Rice, that is basically what I've done. The all knowing, "don't ever argue with me" Dan claims the way around this is to "use a smaller alternator." I say, there's more than one way to skin a cat.
I also say that these bulkhead connectors WERE NEVER big enough. Way, way, WAY back in the '70's I had the optional 60/65? amp alternator on my 70 sixpack car. I had a MINOR amount of amateur radio FM gear in the trunk. This gear, by todays standards, drew very little, certainly less than a modern trunk mount "big" stereo amp. It wasn't long before I was reworking the ammeter circuit.
Back then, I didn't realize that a sixpack car would one day be a millionare's dream, so I just drilled out the bulkhead (yeah, imagine that, and before Al Gore invented the internet) and ran two large ga. wires through there
I also found 3 or 4 other peoples cars in the same boat.
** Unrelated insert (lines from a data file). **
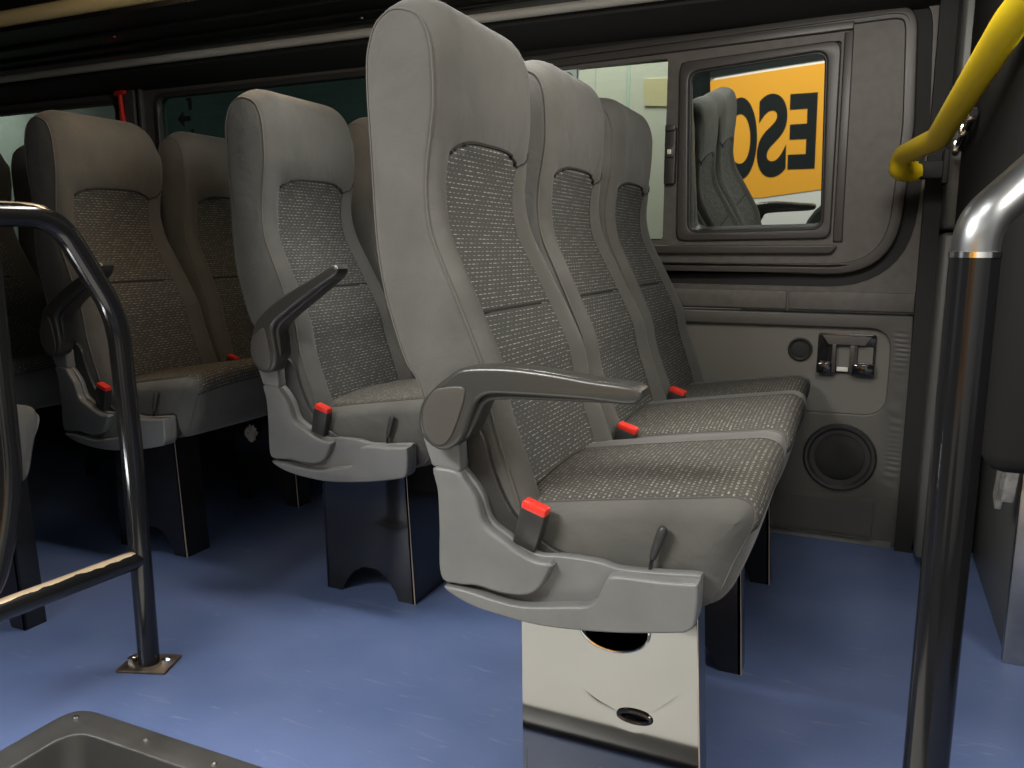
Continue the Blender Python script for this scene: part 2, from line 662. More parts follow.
def make_patch(profile, npf, w, ny, rnd, offs, sel, lift, name):
    """a skin over the padded surface: sel(y, idx_t, z) -> keep; lifted by `lift`; uv in metres"""
    bm, g, ys, pf = loft(profile, npf, w, ny, rnd, offs, name)
    for a, b in zip(g, g[1:]):
        for k in range(npf - 1):
            bm.faces.new((a[k], a[k + 1], b[k + 1], b[k]))
    bmesh.ops.recalc_face_normals(bm, faces=bm.faces)
    bm.normal_update()
    arc = [0]
    for a, b in zip(pf, pf[1:]):
        arc.append(arc[-1] + (b - a).length)
    # outward test
    c = Vector((0, 0, 0))
    for v in bm.verts:
        c += v.co
    c /= len(bm.verts)
    sg = sum(1 if (v.co - c).dot(v.normal) > 0 else -1 for v in bm.verts)
    sg = 1 if sg > 0 else -1
    ob = bmesh.new()
    uvl = ob.loops.layers.uv.new('UVMap')
    keep = {}
    T = npf - 1

    def vert(j, k):
        if (j, k) not in keep:
            v = g[j][k]
            keep[(j, k)] = ob.verts.new(v.co + v.normal * sg * lift)
        return keep[(j, k)]

    for j in range(len(ys) - 1):
        for k in range(npf - 1):
            ym = (ys[j] + ys[j + 1]) / 2
            if sel(ym, (k + .5) / T, (pf[k].y + pf[k + 1].y) / 2):
                q = [(j, k), (j, k + 1), (j + 1, k + 1), (j + 1, k)]
                f = ob.faces.new([vert(*t) for t in q])
                for lp, t in zip(f.loops, q):
                    lp[uvl].uv = (ys[t[0]], arc[t[1]])
    # give it thickness: rim folded back under
    rim = [e for e in ob.edges if e.is_boundary]
    ret = bmesh.ops.extrude_edge_only(ob, edges=rim)
    inv = {v: k for k, v in keep.items()}
    nv = [e for e in ret['geom'] if isinstance(e, bmesh.types.BMVert)]
    for v in nv:
        # pair with the nearest original vertex
        for e in v.link_edges:
            o = e.other_vert(v)
            if o in inv:
                j, k = inv[o]
                v.co = g[j][k].co - g[j][k].normal * sg * 0.006
                break
    for f in ob.faces:
        f.smooth = True
    me = bpy.data.meshes.new(name)
    bm.free()
    ob.to_mesh(me)
    ob.free()
    return me


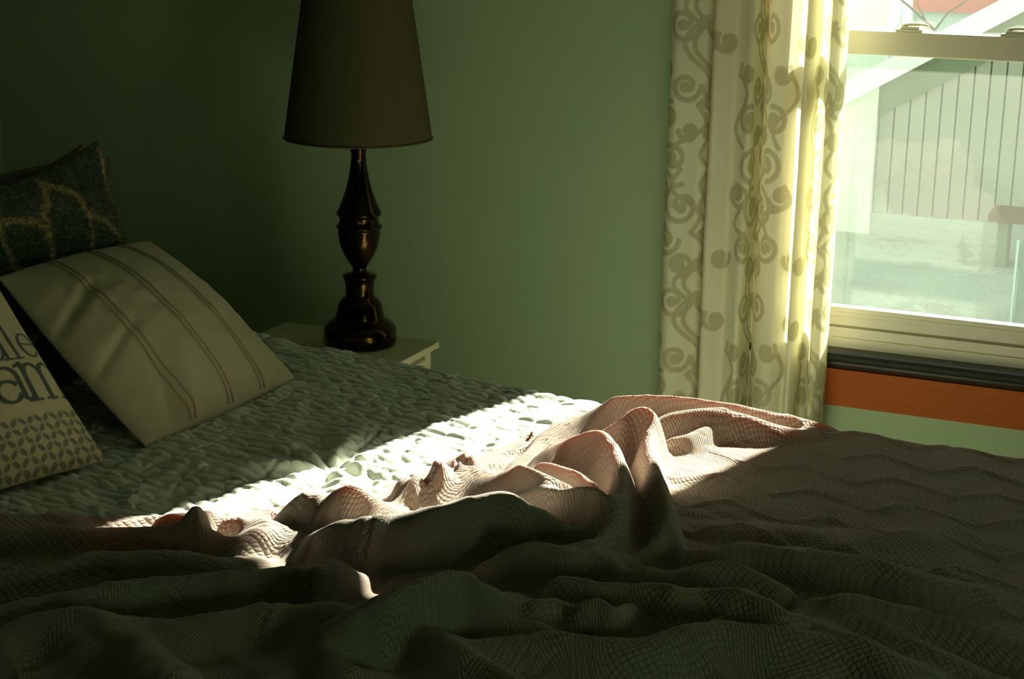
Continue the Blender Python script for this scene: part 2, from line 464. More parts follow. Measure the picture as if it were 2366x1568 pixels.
# ------------------------------------------------------------------ printed patterns
def canvas(w, h, res): return np.zeros((int(round(h / res)), int(round(w / res))), np.float32)
def stamp(img, res, x, y, r, wrap_x=True, wrap_y=True):
    H, Wd = img.shape; n = int(r / res) + 2
    cx, cy = x / res, y / res; ix, iy = int(cx), int(cy)
    xs = np.arange(ix - n, ix + n + 1); ys = np.arange(iy - n, iy + n + 1)
    d = np.hypot(xs[None] + .5 - cx, ys[:, None] + .5 - cy) * res
    v = np.clip((r - d) / (res * 1.2) + .5, 0, 1)
    if wrap_x: xi = xs % Wd
    if wrap_y: yi = ys % H
    if not wrap_x:
        k = (xs >= 0) & (xs < Wd); xi = xs[k]; v = v[:, k]
    if not wrap_y:
        k = (ys >= 0) & (ys < H); yi = ys[k]; v = v[k]
    if len(xi) and len(yi): img[np.ix_(yi, xi)] = np.maximum(img[np.ix_(yi, xi)], v)
def stroke(img, res, pts, r0, r1=None, wrap=True):
    pts = np.array(pts); r1 = r0 if r1 is None else r1
    L = np.r_[0, np.cumsum(np.hypot(*np.diff(pts, axis=0).T))]; n = max(2, int(L[-1] / (res * 1.0)))
    s = np.linspace(0, L[-1], n); X = np.interp(s, L, pts[:, 0]); Y = np.interp(s, L, pts[:, 1])
    for i in range(n):
        stamp(img, res, X[i], Y[i], r0 + (r1 - r0) * i / n, wrap, wrap)

# curtain: mirrored columns of scrolls
CR = 0.0014; TW, TH = 0.30, 0.52
CI = canvas(TW, TH, CR)
def spiral(cx, cy, R, a0, turns, hand=1, bulb=True, w=.0052):
    t = np.linspace(0, 1, 60); a = a0 + hand * t * turns * 2 * PI; r = R * (1 - t) ** 0.9 + R * 0.12
    pts = np.c_[cx + r * np.cos(a), cy + r * np.sin(a)]
    stroke(CI, CR, pts, w)
    if bulb: stamp(CI, CR, pts[-1, 0], pts[-1, 1], w * 2.1)
    return pts[0]
def scurve(a, b, bend, w=.0048):
    a = np.array(a); b = np.array(b); d = b - a; nrm = np.array([-d[1], d[0]])
    t = np.linspace(0, 1, 40)[:, None]
    stroke(CI, CR, a + d * t + nrm * bend * np.sin(t * 2 * PI), w * .9, w)
for sgn in (1, -1):
    cx = 0.15
    X = lambda x: cx + sgn * x
    aa = lambda a: a if sgn > 0 else PI - a
    spiral(X(.040), .050, .032, aa(PI * .9), 1.35, sgn)
    spiral(X(.030), .118, .022, aa(-PI * .6), 1.4, -sgn)
    spiral(X(.062), .165, .027, aa(PI), 1.5, sgn)
    spiral(X(.030), .232, .036, aa(PI * .5), 1.5, -sgn)
    spiral(X(.088), .262, .022, aa(PI * 1.1), 1.3, sgn)
    spiral(X(.052), .320, .030, aa(-PI * .5), 1.45, sgn)
    spiral(X(.022), .372, .017, aa(0), 1.3, -sgn)
    spiral(X(.066), .400, .024, aa(PI * .6), 1.5, -sgn)
    spiral(X(.030), .455, .026, aa(PI), 1.4, sgn)
    spiral(X(.078), .486, .018, aa(PI * .2), 1.3, -sgn)
    spiral(X(.128), .020, .020, aa(PI * .2), 1.3, -sgn)
    spiral(X(.122), .140, .018, aa(PI * .9), 1.3, sgn)
    scurve((X(.010), .05), (X(.008), .18), .22); scurve((X(.008), .18), (X(.035), .30), -.18)
    scurve((X(.035), .30), (X(.006), .42), .2); scurve((X(.006), .42), (X(.010), .57), -.18)
    scurve((X(.062), .19), (X(.095), .28), .25); scurve((X(.08), .35), (X(.10), .48), .15)
def sample(img, res, U, V, wrap=True):
    H, Wd = img.shape; x = U / res - .5; y = V / res - .5
    xi = np.floor(x).astype(int); yi = np.floor(y).astype(int); fx = x - xi; fy = y - yi
    g = (lambda i, j: img[j % H, i % Wd]) if wrap else (lambda i, j: img[np.clip(j, 0, H - 1), np.clip(i, 0, Wd - 1)])
    return (g(xi, yi) * (1 - fx) + g(xi + 1, yi) * fx) * (1 - fy) + (g(xi, yi + 1) * (1 - fx) + g(xi + 1, yi + 1) * fx) * fy

# ------------------------------------------------------------------ curtain
CXA, CXB = -1.185, -0.781
def cx_of(px): return CXA + (px - 1552.0) / 405.0 * (CXB - CXA)      # image column at the frame's top edge
plan = [(1553, -.088), (1560, -.112), (1580, -.128), (1606, -.122), (1628, -.105), (1645, -.092), (1652, -.050), (1654, -.030), (1655, -.050),
        (1658, -.112), (1672, -.134), (1696, -.124), (1714, -.112), (1732, -.122), (1752, -.138), (1762, -.132), (1763, -.090), (1765, -.050),
        (1772, -.058), (1792, -.094), (1814, -.112), (1832, -.112), (1845, -.100), (1857, -.086), (1868, -.094), (1874, -.124), (1886, -.134), (1894, -.108), (1894, -.060),
        (1904, -.062), (1918, -.084), (1926, -.116), (1938, -.134), (1950, -.124), (1957, -.085), (1954, -.050)]
cp = smooth_poly([(cx_of(a), b) for a, b in plan], 14)
L = np.r_[0, np.cumsum(np.hypot(*np.diff(cp, axis=0).T))]
nu = int(L[-1] / .0022); s = np.linspace(0, L[-1], nu)
Xc = np.interp(s, L, cp[:, 0]); Yc = np.interp(s, L, cp[:, 1])
zz = np.r_[np.linspace(.06, .45, 60)[:-1], np.linspace(.45, 1.40, 440), np.linspace(1.40, 2.22, 120)[1:]]
SG, ZG = np.meshgrid(s, zz, indexing='ij')
amp = 1.0 + .12 * (1.3 - ZG)
Yp = -.1 + (Yc[:, None] + .1) * amp + .004 * vnoise(SG, ZG, .25, 3)
Xp = Xc[:, None] + .004 * vnoise(SG * 1.0, ZG, .3, 4) * np.sin(PI * SG / L[-1])
P = np.stack([Xp, Yp, ZG], -1)
PR = sample(CI, CR, SG * .80 + .06, ZG * .80 + .1)
cr = empty('curtain', (-.98, -.1, .06))
tag(cr, 'cream curtain with beige scroll print gathered at the left side of the window', 'curtain')
cpan = link('fabric_panel', grid_mesh('fabric_panel', P, 0, None, {'print': PR}), M['curtain'], cr)
for k in range(6):
    x = CXA + .03 + k * .068; b = bmesh.new()
    bmesh.ops.create_cone(b, segments=8, radius1=.004, radius2=.004, depth=.001)
    bmesh.ops.delete(b, geom=b.verts[:], context='VERTS')
    tube(b, [(x, -.1 + .018 * math.cos(a), 2.232 + .018 * math.sin(a)) for a in np.linspace(0, 2 * PI, 16)], .002, 6)
    bm_obj('curtain_ring', b, M['bronze'], cr, True)
b = bmesh.new(); tube(b, [(-1.35, -.1, 2.232), (.15, -.1, 2.232)], .009, 12)
rod = bm_obj('curtain_rod', b, M['bronze'], None, True); tag(rod, 'dark metal curtain rod above the window holding the printed curtain', 'rod')
for x in (-1.30, .10):
    b = bmesh.new(); tube(b, [(x, 0, 2.25), (x, -.1, 2.225)], .006, 8); o = bm_obj('bracket', b, M['bronze'], None, True); o.parent = rod

# ------------------------------------------------------------------ bed
BX0, BX1 = -2.06, -0.02
def yfar(x):      # far edge of the made-up bed, from head to foot
    return np.interp(x, [-2.1, -1.79, -1.34, -1.02, -.62, -.22, 0.1], [-.905, -.945, -1.012, -1.072, -1.085, -1.095, -1.10])
BYN = -2.62
bed = empty('bed', (-1.0, -1.85, 0)); tag(bed, 'double bed with dark headboard under the quilt and pink blanket', 'bed')
bm = bmesh.new(); add_box(bm, (BX0 + .02, BYN, .33), (BX1 - .02, -1.14, .60), .04); bm_obj('mattress', bm, M['mattress'], bed, True)
bm = bmesh.new(); add_box(bm, (BX0 + .02, BYN + .02, .14), (BX1 - .02, -1.15, .325), .01); bm_obj('box_spring', bm, M['mattress'], bed)
bm = bmesh.new()
hb = [(BYN - .02, .05), (BYN - .02, .88)] + [(BYN + (1.54) * k / 16 , .90 + .10 * math.sin(PI * k / 16) ** .8) for k in range(17)] + [(-1.04, .88), (-1.04, .05)]
hb = [(y if y > BYN else BYN - .02, z) for y, z in hb]
add_box(bm, (-2.115, BYN - .02, .30), (-2.075, -1.05, .93), .008)
add_box(bm, (-2.12, BYN - .04, .93), (-2.07, -1.03, .985), .01)
bm_obj('headboard', bm, M['headboard'], bed)
for x in (-2.095, -.1):
    for y in (BYN + .02, -1.09):
        bm = bmesh.new(); add_box(bm, (x - .03, y - .03, 0), (x + .03, y + .03, .15 if x > -1 else .93), .006); bm_obj('leg', bm, M['headboard'], bed)

# quilt ------------------------------------------------------------
def build_quilt():
    x0, x1 = -2.05, -.60
    res = .0029
    xs = np.arange(x0, x1, res); far_drop = .20
    drop_len = .46
    ny = int((1.60 + drop_len) / res); tt = np.linspace(0, 1, ny)
    X = np.repeat(xs[:, None], ny, 1)
    YF = yfar(xs)[:, None]
    D = tt[None] * (YF - BYN + .10 + drop_len - .16)            # distance from the far edge along cloth
    r = .035                                    # edge roll
    cl = D - drop_len                           # <0: on the hanging side
    Y = np.where(cl > r, YF - (cl - 0), YF)
    a = np.clip(cl / (r * PI / 2), 0, 1) * PI / 2
    flat = np.maximum(cl - r * PI / 2, 0)
    Yv = YF - r + r * np.cos(a) - flat
    Zv = .625 - r + r * np.sin(a) - np.maximum(-cl, 0)
    Y = Yv
    topm = sstep(-.02, .04, cl)
    # creases radiating and soft undulation
    U = X; V = D
    z = .004 * vnoise(U + .3 * V, V, .16, 11) + .002 * vnoise(U, V, .07, 12)
    wx = U + .03 * vnoise(U, V, .1, 15); wy = V + .03 * vnoise(U, V, .1, 16)
    rid = 1 - np.abs(vnoise(wx * 1.0, wy * 1.9, .085, 13)); z += .0035 * np.clip(rid - .6, 0, 1) / .4
    rid = 1 - np.abs(vnoise(wx * 2.2, wy, .10, 14)); z -= .004 * np.clip(rid - .7, 0, 1) / .3
    # one deep gathered crease near the blanket
    cpt = at_z(765, 1075, .625); dx = X - cpt[0]; dy = Yv - cpt[1]; rr = np.hypot(dx, dy) + 1e-6; an = np.arctan2(dy, dx)
    z += .010 * np.exp(-(rr / .14) ** 2) * np.sin(an * 7 + 1.0) * sstep(.01, .05, rr) - .014 * np.exp(-(rr / .035) ** 2)
    # matelasse: rows of short leaf shaped puffs, slanting alternately
    ph = .023; pl_ = .042
    wv = V + .004 * vnoise(U, V, .04, 21); wu = U + .006 * vnoise(U, V, .04, 22)
    row = np.floor(wv / ph); fv = wv / ph - row - .5
    slant = np.where(row % 2 == 0, 1.0, -1.0)
    uu = wu / pl_ + .5 * (row % 2) + slant * fv * .55 + .37 * np.sin(row * 2.3)
    fu = uu - np.floor(uu) - .5
    puff = np.sqrt(np.clip(1 - (fv / .5) ** 2, 0, 1)) * np.sqrt(np.clip(1 - (fu / .5) ** 2, 0, 1))
    h = np.random.RandomState(5).rand(97, 89)[np.floor(uu).astype(int) % 97, row.astype(int) % 89]
    z += .0052 * puff * (.7 + .6 * h)
    Zv = Zv + z * topm
    Yv = Yv + z * (1 - topm)
    P = np.stack([X, Yv, Zv], -1)[:, ::-1]
    me = grid_mesh('quilt', P, 0)
    o = link('quilt', me, M['quilt'])
    return tag(o, 'ivory quilt of small puffed leaf stitches lying flat under the pillows', 'quilt')
build_quilt()

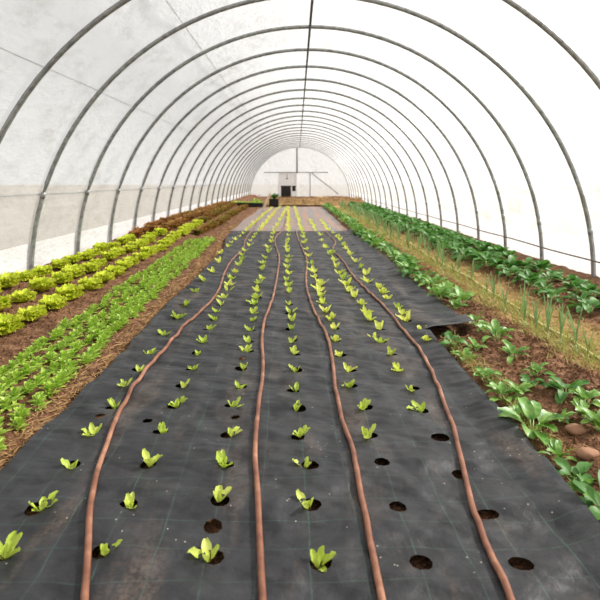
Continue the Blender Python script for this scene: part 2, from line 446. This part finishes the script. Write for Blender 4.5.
d = 13.4; fars = []
while d < 25:
    for row in (1, 2, 3, 4, 5, 6, 7):
        if row in (6, 7) and d > 17: continue
        if fr.random() < .12: continue
        x0 = last[row][1]; x = x0 + (.01 if row < 4 else -.02) * (d - 13) + fr.uniform(-.03, .03)
        fars.append((d, row, x))
    d += .29
for (d, row, x) in fars:
    if n_ind < 292:
        far[row] += 1; k = last[row][0] + far[row]
        place(fr.choice(protos_y), USED, (x, d, .022), fr.uniform(0, 6.28), fr.uniform(1.2, 1.5), f'yellowish lettuce seedling, {ordinal(k)} from the near end, {ROWN[row]}', 'seedling', 'lettuce seedlings on the weed mat'); n_ind += 1
    else:
        for i in range(4):
            fb.leaf((x, d, .02), fr.uniform(0, 6.28), .11, .05, R(55), R(50), .3, 0, .1, 3, 3)
tag(fb.build('seedling_rows', M['seedling_yellow']), 'small yellowish lettuce seedlings in rows on the dusty far mat', 'seedlings', None, 'stuff')

# ------------------------------------------------------------------ lettuce heads
def head(k, material, heart_material, L=.165, name='lettuce'):
    r = random.Random(300 + k); b = MB()
    for ring, (n, pit, LL, W, bend, rad) in enumerate(((10, 26, L*.85, .13, 5, .02), (11, 50, L*.95, .13, 30, .02), (9, 66, L*.95, .12, 50, .02))):
        for i in range(n):
            az = 6.283 * i / n + ring * .35 + r.uniform(-.2, .2)
            b.leaf((rad*math.cos(az), rad*math.sin(az), .01 + .02 * ring), az, LL * r.uniform(.85, 1.1), W * r.uniform(.8, 1.1), R(pit + r.uniform(-8, 8)), R(bend), .35, .17, 0, 6, 9, i + ring * 3)
    o = empty(name, (0, 0, 0)); b.build('outer_leaves', material, o)
    h = MB()
    for i in range(11):
        az = 2.4 * i
        h.leaf((.018*math.cos(az), .018*math.sin(az), .04), az, L * r.uniform(.75, .95), .10, R(r.uniform(62, 88)), R(r.uniform(30, 70)), .5, .18, 0, 6, 9, i)
    h.build('heart', heart_material, o)
    return o
yp = [head(k, M['head'], M['head']) for k in range(4)]
rp = [head(k + 10, M['red'], M['red']) for k in range(3)]
op = [head(k + 20, M['olive'], M['olive']) for k in range(3)]
LR = [('a', -2.42, .031, 'row nearest the corn salad', 3.3, 14.2), ('b', -2.90, .02, 'middle row of the lettuce bed', 3.9, 11.4), ('c', -3.42, .002, 'row along the plastic wall', 4.6, 10.4), ('e', -2.22, .012, 'row at the corn salad end', 11.9, 11.0)]
for key, x0, sk, nm, d0, dy in LR:
    d = d0; k = 0; kr = 0
    while d < 24.0:
        x = x0 - sk * (d - 4.5) + rnd.uniform(-.05, .05)
        x = max(x, -3.5); z = gz(x, d) - .012
        if d < dy:
            k += 1
            place(rnd.choice(yp), USED, (x, d, z), rnd.uniform(0, 6.28), rnd.uniform(.80, 1.02), f'bright yellow-green lettuce head, {ordinal(k)} from the near end, {nm}', 'lettuce', 'yellow-green lettuces in the bed')
            d += rnd.uniform(.40, .48)
        else:
            kr += 1; ol = rnd.random() < (.75 if key in 'ae' else .12)
            place(rnd.choice(op if ol else rp), USED, (x, d, z), rnd.uniform(0, 6.28), rnd.uniform(.95, 1.2), f'{"olive" if ol else "red-brown"} lettuce, {ordinal(kr)} behind the yellow-green heads, {nm}', 'lettuce', 'red-brown lettuces beyond the yellow ones')
            d += rnd.uniform(.36, .46)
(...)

Some of these were C barges, with A/C and other accessories, but once "we" learned of the problem, when a guy had charging issues, you learn what to look for.
Another note is that I've found at least 3 vehicles with bad alternator connections. One was a melted ammeter, the others were bad connections/ connectors, all caused the same end result
And, I"ve found 4 cars over the years that had a FAILED WELDED SPLICE in the underdash harness
I can still remember finding my first. My buddies RR had a bouncing ammeter, and "in a parking lot" on a RAINY day, we had the dash cluster out, the wiring pulled out and untaped, and I KNOW he thought I'd never get it all working. But THERE IS WAS. The factory splice was BROKE. A few minutes with a "big iron" was all ti took, taped 'er up, and he was semi-forever grateful.